SDSU Library Awarded Grant for LGBT History Project

“OUT on the Left Coast: San Diego LGBT History” will be an online interactive image and sound resource documenting San Diego’s unique LGBT history.

SAN DIEGO, Calif. (Feb. 24, 2016) — California Humanities recently announced San Diego State University’s Love Library as one of its 2016 Community Stories grant awardees. The library was awarded $10,000 for its project entitled “OUT on the Left Coast: San Diego LGBT History.”

Community Stories is a competitive grant program of California Humanities, a non-profit that promotes the humanities in California. Grants are awarded to projects that give expression to the extraordinary variety of histories and experiences of California’s places and people to ensure that the stories can be shared widely.

“OUT on the Left Coast: San Diego LGBT History” will be an online interactive image and sound resource documenting the emergence of LGBT social movements in the San Diego and Northern Baja California regions.

Project directors, Anna Culbertson and Lisa Lamont, plan to use the San Diego Pride Parade as the initial focus for the website. The SDSU Library will digitize the moving and provocative graphics this phenomenon has generated over the years, including T-shirts, posters, buttons and banners, and combine these striking images with photographs and oral histories of early community activists.

The original materials for the project date from the late 1960s to the present and are housed at the Lambda Archives of San Diego, the region’s most comprehensive archive of LGBT history.

“The resulting collaboration will be a website and discovery tool to provide unprecedented public access to ‘living history,’” said Maureen Steiner, director of the Lambda Archives.

“SDSU library and Lambda Archives have sought for several years now to partner in a way that will impact both campus and community,” said Culbertson, who is also assistant head of Special Collections and University Archives at SDSU. “This resource will allow us to connect and engage students, community members and scholars through a history told directly by its participants.”

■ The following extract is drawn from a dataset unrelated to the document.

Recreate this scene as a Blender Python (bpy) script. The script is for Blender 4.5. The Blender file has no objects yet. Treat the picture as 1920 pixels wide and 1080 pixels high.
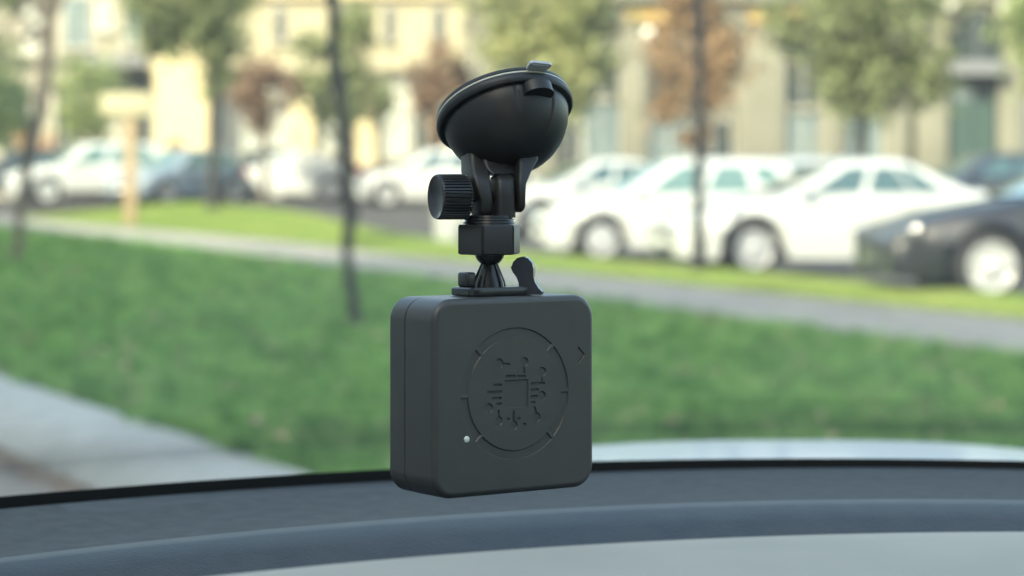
import bpy, bmesh, math, random
import numpy as np
from mathutils import Vector, Matrix

# ------------------------------------------------------------------ camera, sky, sun, exposure
SC = bpy.context.scene
F = 4400.0            # focal length in pixels of the 1920 px wide photograph
HOR = 345.0           # image row of the horizon
cam_d = bpy.data.cameras.new("camera")
cam = bpy.data.objects.new("camera", cam_d)
SC.collection.objects.link(cam)
cam.location = (0, 0, 0)
cam.rotation_euler = (math.radians(90), 0, 0)
cam_d.sensor_width = 36.0
cam_d.lens = F / 1920 * 36.0
cam_d.shift_y = -(540 - HOR) / 1920
cam_d.clip_start = 0.02
cam_d.clip_end = 2000
cam_d.dof.use_dof = True
cam_d.dof.focus_distance = 0.938
cam_d.dof.aperture_fstop = 11.2
SC.camera = cam

SUN_EL = math.radians(33)
LH = Vector((0.55, 0.835)).normalized()      # way the sunlight travels over the ground
world = bpy.data.worlds.new("World")
SC.world = world
world.use_nodes = True
wn = world.node_tree
sky = wn.nodes.new("ShaderNodeTexSky")
sky.sky_type = 'NISHITA'
sky.sun_disc = False
sky.sun_elevation = SUN_EL
sky.sun_rotation = math.atan2(-LH.x, -LH.y)
sky.air_density = 1.0
sky.dust_density = 3.0
sky.ozone_density = 0.35
wn.links.new(sky.outputs[0], wn.nodes["Background"].inputs[0])
wn.nodes["Background"].inputs[1].default_value = 0.15
sun_d = bpy.data.lights.new("sun", 'SUN')
sun_d.energy = 2.0
sun_d.angle = math.radians(0.53)
sun_d.color = (1.0, 0.93, 0.80)
sun = bpy.data.objects.new("sun", sun_d)
SC.collection.objects.link(sun)
ldir = Vector((LH.x * math.cos(SUN_EL), LH.y * math.cos(SUN_EL), -math.sin(SUN_EL)))
sun.rotation_euler = ldir.to_track_quat('-Z', 'Y').to_euler()
SC.view_settings.view_transform = 'Standard'
SC.view_settings.look = 'None'
SC.view_settings.gamma = 1.0
SC.view_settings.exposure = 2.12
SC.view_settings.use_curve_mapping = False
SC.cycles.use_denoising = True
SC.cycles.max_bounces = 8
SC.cycles.transparent_max_bounces = 12

COL = SC.collection
rng = random.Random(7)


def P(px, py, Y):
    """a point seen at image place px,py and standing Y metres away"""
    return Vector(((px - 960) / F * Y, Y, (HOR - py) / F * Y))


def G(px, py, z=-1.12):
    Y = -z * F / (py - HOR)
    return Vector(((px - 960) / F * Y, Y, z))


# ------------------------------------------------------------------ materials
def mat(name, col, rough=0.6, metal=0.0, spec=0.5, var=None, scale=5.0, bump=0.0, bscale=60.0, coat=0.0,
        detail=4.0, trans=0.0, alpha=1.0):
    m = bpy.data.materials.new(name)
    m.use_nodes = True
    nt = m.node_tree
    b = nt.nodes["Principled BSDF"]
    b.inputs["Base Color"].default_value = (*col, 1)
    b.inputs["Roughness"].default_value = rough
    b.inputs["Metallic"].default_value = metal
    b.inputs["Specular IOR Level"].default_value = spec
    b.inputs["Coat Weight"].default_value = coat
    b.inputs["Coat Roughness"].default_value = 0.04
    b.inputs["Transmission Weight"].default_value = trans
    b.inputs["Alpha"].default_value = alpha
    tc = None
    if var is not None:
        tc = nt.nodes.new("ShaderNodeTexCoord")
        n = nt.nodes.new("ShaderNodeTexNoise")
        n.inputs["Scale"].default_value = scale
        n.inputs["Detail"].default_value = detail
        r = nt.nodes.new("ShaderNodeValToRGB")
        r.color_ramp.elements[0].position = 0.32
        r.color_ramp.elements[1].position = 0.68
        r.color_ramp.elements[0].color = (*col, 1)
        r.color_ramp.elements[1].color = (*var, 1)
        nt.links.new(tc.outputs["Object"], n.inputs["Vector"])
        nt.links.new(n.outputs["Fac"], r.inputs["Fac"])
        nt.links.new(r.outputs[0], b.inputs["Base Color"])
    if bump > 0:
        if tc is None:
            tc = nt.nodes.new("ShaderNodeTexCoord")
        n2 = nt.nodes.new("ShaderNodeTexNoise")
        n2.inputs["Scale"].default_value = bscale
        n2.inputs["Detail"].default_value = 3
        bp = nt.nodes.new("ShaderNodeBump")
        bp.inputs["Strength"].default_value = bump
        bp.inputs["Distance"].default_value = 0.6 / bscale
        nt.links.new(tc.outputs["Object"], n2.inputs["Vector"])
        nt.links.new(n2.outputs["Fac"], bp.inputs["Height"])
        nt.links.new(bp.outputs[0], b.inputs["Normal"])
    return m


def leaf_mat(name, c1, c2, scale=2.5):
    m = mat(name, c1, 0.55, spec=0.3, var=c2, scale=scale, detail=6)
    nt = m.node_tree
    b = nt.nodes["Principled BSDF"]
    t = nt.nodes.new("ShaderNodeBsdfTranslucent")
    ramp = [n for n in nt.nodes if n.type == 'VALTORGB'][0]
    nt.links.new(ramp.outputs[0], t.inputs["Color"])
    mx = nt.nodes.new("ShaderNodeMixShader")
    mx.inputs[0].default_value = 0.35
    nt.links.new(b.outputs[0], mx.inputs[1])
    nt.links.new(t.outputs[0], mx.inputs[2])
    nt.links.new(mx.outputs[0], nt.nodes["Material Output"].inputs[0])
    return m


def glass_mat(name, tint):
    """clear pane: light goes straight through, reflection grows towards grazing (Schlick, same from both sides)"""
    m = bpy.data.materials.new(name)
    m.use_nodes = True
    nt = m.node_tree
    nt.nodes.remove(nt.nodes["Principled BSDF"])
    tr = nt.nodes.new("ShaderNodeBsdfTransparent")
    tr.inputs[0].default_value = (*tint, 1)
    gl = nt.nodes.new("ShaderNodeBsdfGlossy")
    gl.inputs["Roughness"].default_value = 0.02
    lw = nt.nodes.new("ShaderNodeLayerWeight")
    pw = nt.nodes.new("ShaderNodeMath"); pw.operation = 'POWER'; pw.inputs[1].default_value = 5
    ma = nt.nodes.new("ShaderNodeMath"); ma.operation = 'MULTIPLY_ADD'
    ma.inputs[1].default_value = 0.45; ma.inputs[2].default_value = 0.008
    nt.links.new(lw.outputs["Facing"], pw.inputs[0])
    nt.links.new(pw.outputs[0], ma.inputs[0])
    mx = nt.nodes.new("ShaderNodeMixShader")
    nt.links.new(ma.outputs[0], mx.inputs[0])
    nt.links.new(tr.outputs[0], mx.inputs[1])
    nt.links.new(gl.outputs[0], mx.inputs[2])
    # thin film of dust
    tl = nt.nodes.new("ShaderNodeBsdfTranslucent"); tl.inputs[0].default_value = (0.75, 0.75, 0.70, 1)
    tc = nt.nodes.new("ShaderNodeTexCoord")
    nz = nt.nodes.new("ShaderNodeTexNoise"); nz.inputs["Scale"].default_value = 9; nz.inputs["Detail"].default_value = 8
    md = nt.nodes.new("ShaderNodeMath"); md.operation = 'MULTIPLY_ADD'; md.inputs[1].default_value = 0.035; md.inputs[2].default_value = 0.006
    nt.links.new(tc.outputs["Object"], nz.inputs["Vector"])
    nt.links.new(nz.outputs["Fac"], md.inputs[0])
    m2 = nt.nodes.new("ShaderNodeMixShader")
    nt.links.new(md.outputs[0], m2.inputs[0])
    nt.links.new(mx.outputs[0], m2.inputs[1])
    nt.links.new(tl.outputs[0], m2.inputs[2])
    nt.links.new(m2.outputs[0], nt.nodes["Material Output"].inputs[0])
    return m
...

The project team will include staff from Lambda Archives and humanities advisors from SDSU’s LGBT major, Mathew Keufler and Walter Penrose. The major, which launched in 2011, was among the first of its kind in the country and will benefit from the resources made available to the public by “OUT on the Left Coast.”

The website will be launched with a public lecture series beginning in October 2016 and will be cross-promoted through San Diego Pride events.

“We envision using this website as a foundation upon which to add more content, creating a growing and evolving resource to foster greater community understanding and engagement with this important part of Southern California history,” said Gale Etschmaier, dean of the SDSU Library.

“California’s population has such a rich and varied story to tell — and we can all benefit from knowing more about each other,” noted Margaret Shelleda, chair of the board of California Humanities. “We are proud to award grants to those who find creative and effective ways of sharing our stories with new audiences and help connect Californians whose histories and experiences deserve greater and deeper appreciation.”

Since 2003, California Humanities has supported approximately 477 story projects and granted nearly $3.8 million to enable communities to voice, record, and share histories — many previously untold or little known. Through video, photography, murals, zines, documentary theater, audio projects, and more, these collected stories have been shared with broad audiences, both live and virtual.